井上ひさしさんは数々の小説作品の他にも戯曲も発表していましたが、初期にはコントの台本を書いていたこともありました。
その当時人気のあった「てんぷくトリオ」の台本を数多く執筆しており、この本もそれをまとめたものの一つです。
てんぷくトリオは、三波伸介、戸塚睦夫、伊東四朗の3人で、スピーディな展開や抜群のセンスで人気を集め、1960年代から1970年代初めにかけて活躍していましたが、戸塚の急逝で活動を終えました。
三波伸介もその後亡くなりましたが、伊東は今でも活躍しています。
薄い文庫本ですが、この中に43篇のコント台本が収録されており、おそらくコントとしても短いものだったと思います。

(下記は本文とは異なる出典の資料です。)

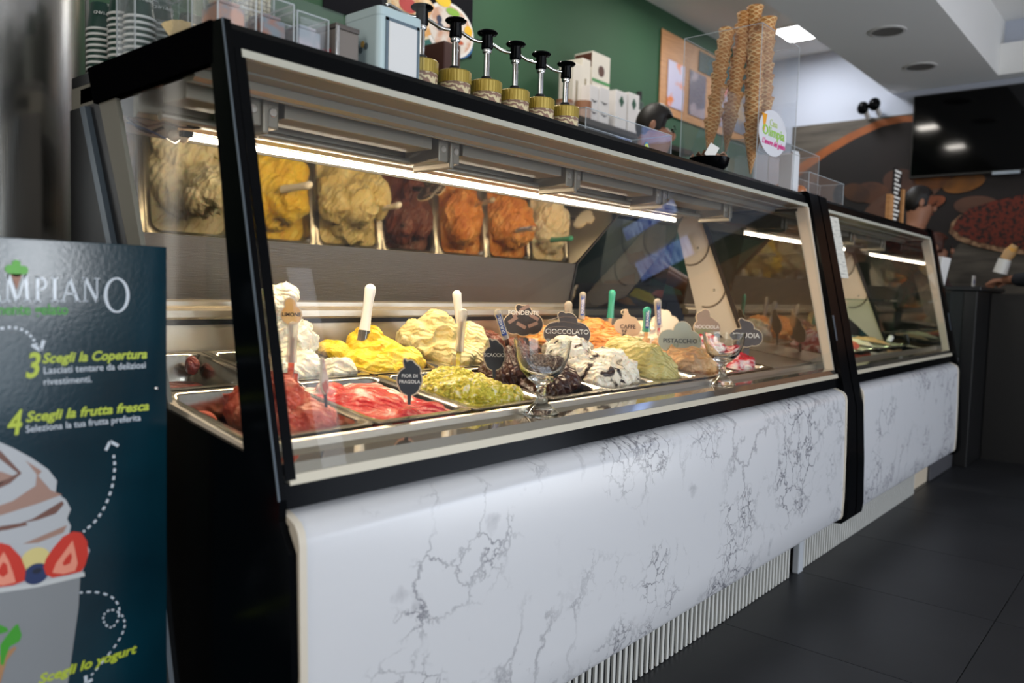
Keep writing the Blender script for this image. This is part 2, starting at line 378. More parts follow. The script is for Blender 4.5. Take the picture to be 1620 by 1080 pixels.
# ------------------------------------------------------------------ display cases
GS = .157/.685                      # glass slope dy/dz
def gy(z, off=0): return (z-.678)*GS+off
def make_case(X0, L, main):
    par = thing('gelato_display_case' if main else 'second_display_case',
                'long black framed gelato display case with white marble front, nearest the camera' if main else
                'farther and shorter black framed display case with white marble front', 'display case', (X0, 0, 0))
    if not main: par.name = 'gelato_display_case'
    # marble front panel
    prof = [(.035, .672), (.012, .668), (-.012, .657), (-.021, .646), (-.025, .63), (-.031, .45), (-.034, .28), (-.032, .215), (-.026, .203), (0, .2), (0, .655), (.035, .655)]
    obj('marble_panel', B().prismx(prof, .012, L-.012), M_marble, par, smooth=True)
    for x in (.0, L-.012):
        pp = [(y-.003, z+(.002 if i < 4 else 0)) for i, (y, z) in enumerate(prof)]
        obj('panel_trim', B().prismx(pp, x, x+.012), mat('cream edge trim', 'cfc6b6', .4), par, smooth=True)
    # front glass and its frame
    obj('bottom_frame', B().prismx([(.002, .676), (.009, .711), (.03, .708), (.03, .672)], .0, L), M_black, par)
    obj('glass_bead', B().prismx([(.007, .708), (.010, .722), (.02, .722), (.02, .708)], .008, L-.004), mat('cream bead', 'c3bba8', .4, .2), par)
    obj('top_frame', B().prismx([(gy(1.330), 1.330), (.155, 1.357), (.165, 1.368), (.2, 1.372), (.2, 1.345), (gy(1.33)+.015, 1.33)], 0, L), M_black, par)
    obj('glass_top_bead', B().prismx([(gy(1.319)-.002, 1.318), (gy(1.33)-.002, 1.330), (gy(1.33)+.012, 1.33), (gy(1.318)+.012, 1.318)], .012, L-.008), M_alu, par)
    obj('front_glass', B().prismx([(gy(.712)+.002, .712), (gy(1.34)+.002, 1.34), (gy(1.34)+.008, 1.34), (gy(.712)+.008, .712)], .0, L), M_glass, par)
    obj('glass_border', B().prismx([(gy(.715)-.001, .715), (gy(1.33)-.001, 1.33), (gy(1.33)+.001, 1.33), (gy(.715)+.001, .715)], .001, .018), M_black, par)
    # black end posts following the lean of the glass
    pw = .045
    post = [(.19, 1.376), (.160, 1.378), (.148, 1.37), (gy(1.3)-.012, 1.3), (gy(.9)-.014, .9), (-.006, .7), (-.03, .6), (-.044, .4), (-.05, .24), (-.046, .2), (-.03, .185), (.0, .182), (.04, .19), (.05, .7), (gy(.9)+.045, .9), (gy(1.3)+.045, 1.3)]
    if main:
        side = [(.0, .19), (-.02, .2), (-.03, .45), (-.022, .62), (.004, .66), (.004, .69), (.157, 1.37), (.2, 1.372), (.192, 1.311), (.095, .745), (.36, .782), (.74, .84), (.74, .1), (.02, .1)]
        obj('side_panel', B().prismx(side, -.012, .0), M_black, par)
        obj('side_top_rail', B().prismx([(.19, 1.311), (.605, 1.305), (.632, 1.372), (.19, 1.373)], -.014, .0), mat('black matt rail', '060608', .6, spec=0), par)
        obj('side_pillar', B().prismx([(.527, 1.306), (.597, 1.306), (.356, .775), (.327, .772)], -.008, .0), M_grey, par)
        obj('side_back_panel', B().prismx([(.604, 1.31), (.66, 1.31), (.74, 1.31), (.74, .8), (.375, .78)], -.004, .002), M_blackm, par)
        obj('side_back_edge', B().prismx([(.645, 1.306), (.668, 1.306), (.45, .82), (.43, .82)], -.014, -.004), M_bluegrey, par)
        obj('side_sill', B().prismx([(.085, .738), (.345, .778), (.345, .79), (.1, .752)], -.006, .012), M_cream, par)
        obj('side_foot_strip', B().prismx([(.358, .6), (.37, .6), (.34, .42), (.29, .2), (.272, .2), (.325, .42)], -.02, -.0121), mat('pale strip', '7c848c', .4), par)
        obj('side_glass', B().prismx([(.19, 1.308), (.527, 1.306), (.327, .772), (.095, .742)], -.004, -.001), M_sglass, par)
        obj('post_edge', B().tube([(-.013, gy(z, -.0005), z) for z in (1.37, 1.1, .69)], .0015, 6), M_bluegrey, par)
    else:
        obj('end_post', B().prismx(post, -.078, -.001), M_black, par, smooth=True)
        obj('paper_notice', B().prismx([(gy(1.30)-.0025, 1.305), (gy(1.07)-.0025, 1.07), (gy(1.07)-.0015, 1.07), (gy(1.3)-.0015, 1.305)], .012, .12), mat('printed notice', 'd9d5ca', .8, var=('8d8a84', .56, .64), stretch=(2, 30, 60), varscale=9), par)
    obj('end_post', B().prismx(post, L+.001, L+(.09 if main else .045)), M_black, par, smooth=True)
    obj('post_strip', B().prismx([(gy(.93)-.016, .93), (gy(.93)-.0135, .93), (-.0075, .665), (-.0105, .665)], L+.004, L+.018), M_bluegrey, par)
    # interior end panel (cream) with arc slots, and the reflective end glass
    X = L-.012
    obj('end_panel', B().prismx([(.145, 1.318), (.69, 1.318), (.56, .9), (.4, .76), (.02, .72)], X-.004, X+.01), M_cream, par)
    e = obj('end_glass', B().prismx([(.187, 1.305), (.562, 1.305), (.335, .765), (.05, .727)], X-.010, X-.006), M_endglass, par)
    obj('end_glass_backing', B().prismx([(.189, 1.303), (.560, 1.303), (.333, .767), (.052, .729)], X-.0055, X-.0045), mat('dark backing', '1a1c17', .5), par)
    obj('end_glass_seal', B().prismx([(.555, 1.313), (.572, 1.313), (.345, .765), (.328, .765)], X-.014, X-.006), M_blackm, par)
    obj('end_glass_seal', B().prismx([(.18, 1.303), (.572, 1.303), (.572, 1.313), (.18, 1.313)], X-.014, X-.006), M_blackm, par)
    for (cy, cz) in ((.603, 1.185), (.525, 1.02)):
        b = B(); pts = []
        for i in range(11):
            a = math.radians(12-115*i/10); pts.append((X-.006, cy-.078*math.cos(a), cz+.078*math.sin(a)))
        obj('arc_slot', b.tube(pts, .0035, 6), mat('slot shade', '7a6c5c', .5), par, smooth=True)
        obj('bolt', B().ball((X-.006, cy-.03, cz-.01), .005, 8, 6), M_steel, par, smooth=True)
    # roof, its underside rails and brackets
    obj('roof_plate', B().box((0, .2, 1.352), (L, .74, 1.372)), M_blackm, par)
    obj('roof_lining', B().box((0, .16, 1.318), (L, .70, 1.345)), mat('ceiling lining', '6e685c', .42, .4, bump=(8, .2), var=('7f786a', .4, .7), varscale=4), par)
    obj('rear_header', B().prismx([(.634, 1.3515), (.742, 1.3515), (.742, 1.27), (.66, 1.27), (.63, 1.33)], 0, L), M_grey, par)
    obj('roof_seam', B().box((0, .213, 1.3155), (L, .219, 1.3185)), M_grey, par)
    obj('roof_rail', B().prismx([(.262, 1.318), (.262, 1.305), (.27, 1.300), (.29, 1.300), (.298, 1.306), (.298, 1.318)], 0, L), M_rail, par)
    obj('roof_rail_groove', B().box((0, .275, 1.2985), (L, .278, 1.3005)), M_grey, par)
    obj('roof_ledge', B().prismx([(.455, 1.318), (.455, 1.275), (.465, 1.268), (.475, 1.268), (.475, 1.318)], 0, L), M_rail, par)
    bxs = [.16, .62, 1.08, 1.54, 2.0] if main else [.3, .9, 1.4]
    prevx = .02
    for bx in bxs:
        br = obj('bracket', B().box((bx-.035, .325, 1.262), (bx-.004, .435, 1.318)).box((bx+.004, .325, 1.262), (bx+.03, .435, 1.318)).box((bx-.006, .318, 1.25), (bx+.006, .44, 1.318)), M_rail, par, bevel=.003)
        for dx in (-.021, .018):
            obj('screw', B().lathe([(.007, 0), (.008, -.001), (.006, -.003), (.002, -.003)], 12, Matrix.Translation((bx+dx, .324, 1.29)) @ Matrix.Rotation(-PI/2, 4, 'X').inverted()), M_steel, br)
        if bx-.07 > prevx: obj('rod', B().tube([(prevx, .42, 1.268), (bx-.04, .42, 1.268)], .008, 10), M_rail, par, smooth=True)
        if bx-.07 > prevx: obj('cover_plate', B().box((prevx, .33, 1.285), (bx-.05, .41, 1.316)), M_rail, par, bevel=.002)
        prevx = bx+.045
    # led strip
    lx0, lx1 = (.12, 1.955) if main else (.1, L-.25)
    obj('led_tube', B().tube([(lx0, .512, 1.257), (lx1, .512, 1.257)], .0055, 10), M_led, par, smooth=True)
    al = bpy.data.lights.new('led_strip_light', 'AREA'); al.shape = 'RECTANGLE'; al.size = lx1-lx0; al.size_y = .009; al.energy = 12.5 if main else 6; al.color = (1, .79, .54)
    ao = bpy.data.objects.new('led_strip_light', al); COL.objects.link(ao); ao.location = ((lx0+lx1)/2, .510, 1.2500); ao.rotation_euler = (math.radians(-12), 0, 0); ao.parent = par
    obj('led_holder', B().prismx([(.500, 1.2645), (.524, 1.2645), (.526, 1.276), (.488, 1.276)], lx0-.03, lx1+.02), M_steelw, par)
    if main:
        lc = B()
        for k, dx in enumerate((-.03, -.012)): lc.ball((lx0+dx, .512, 1.255), .011, 10, 7)
        obj('led_end_cap', lc, mat('clear end cap', 'd9c6ae', .15, alpha=.8), par, smooth=True)
        obj('wire', B().tube([(.0, .5, 1.262), (.02, .47, 1.25), (.05, .46, 1.238), (.075, .48, 1.235), (.095, .5, 1.247)], .0018, 6), mat('blue wire', '26304a', .4), par)
        obj('wire', B().tube([(.0, .49, 1.268), (.015, .455, 1.252), (.04, .45, 1.262), (.07, .44, 1.258), (.10, .43, 1.262)], .0022, 6), mat('brown wire', '3b2418', .5), par)
        obj('wire', B().tube([(.0, .5, 1.27), (.02, .5, 1.255), (.04, .5, 1.25), (.06, .49, 1.262)], .003, 6), M_blackm, par)
        b = B(); b.tube([(.085+.014*math.cos(a), .43, 1.266+.008*math.sin(a)) for a in [i*PI/4 for i in range(9)]], .0022, 6); b.box((.07, .44, 1.244), (.09, .452, 1.254))
        obj('cable_tie', b, M_blackm, par)
    # back: rails, flap, tilted mirror
    XM = 1.62 if main else L-.02
    obj('rear_strip', B().box((0, .722, .83), (XM+.6 if main else XM, .73, .892)), M_steelw, par)
    obj('rear_slot', B().box((0, .726, .89), (XM+.6 if main else XM, .73, .91)), M_blackm, par)
    obj('rear_rail', B().prismx([(.712, .905), (.708, .910), (.708, .924), (.716, .930), (.735, .93), (.735, .903)], 0, XM), M_steelw, par, smooth=False)
    obj('rear_top_rail', B().prismx([(.724, .930), (.722, .934), (.722, .944), (.73, .948), (.75, .948), (.75, .93)], 0, XM), M_steelw, par)
    obj('rear_flap', B().prismx([(.732, .948), (.704, 1.085), (.710, 1.087), (.738, .948)], .0, XM), M_flap, par)
    obj('mirror', B().prismx([(.704, 1.0855), (.536, 1.250), (.542, 1.254), (.710, 1.0895)], .0, XM), M_mirror, par)
    obj('mirror_frame', B().prismx([(.536, 1.2505), (.522, 1.277), (.54, 1.318), (.552, 1.2525)], 0, XM), M_rail, par)
    if main:
        obj('rear_glass', B().prismx([(.732, .93), (.66, 1.27), (.664, 1.27), (.736, .93)], XM+.01, L-.02), sheet_glass('smoked rear glass', (.55, .58, .52), 1.2, .03), par)
        obj('mirror_edge', B().prismx([(.73, .94), (.700, 1.085), (.534, 1.250), (.55, 1.257), (.715, 1.09), (.745, .94)], XM, XM+.008), M_blackm, par)
        obj('rear_sill', B().prismx([(.712, .905), (.735, .905), (.735, .925), (.712, .925)], XM, L-.02), mat('dark sill', '3a3a34', .4, .4), par)
    # well: front shelf, ledges
    obj('front_shelf', B().prismx([(.012, .722), (.02, .736), (.085, .741), (.088, .735), (.02, .728)], .0, L-.014), mat('glass shelf steel', 'b5afa2', .06, .9), par)
    obj('shelf_lip', B().prismx([(.080, .740), (.083, .752), (.089, .754), (.094, .752), (.094, .736)], .0, L-.014), M_steelw, par)
    obj('well_floor', B().prismx([(.03, .66), (.72, .70), (.72, .69), (.03, .65)], .0, L-.01), mat('well floor', '2a2926', .5, .5), par)
    obj('well_front', B().box((0, .095, .66), (L-.01, .099, .745)), M_steelw, par)
    obj('body', B().box((.005, .0, .2), (L-.005, .74, .655)), M_blackm, par)
    obj('rear_wall', B().box((.005, .74, .1), (L-.005, .76, .94)), M_blackm, par)
    return par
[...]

実際に舞台で演じられたものの記憶は無いのですが、台本を読むだけで想像はできます。
3人で演じることが前提で書かれており、その役名は「客A、客B、代書屋」とか「社長、演出家、俳優」、「親分、子分、社員」となっていますが、そのどれが三波でどれが戸塚、伊東であるのか、すぐに分かるところがすごい。
大活躍だったてんぷくトリオですが、その陰には井上ひさしの才能もあったのだということでしょう。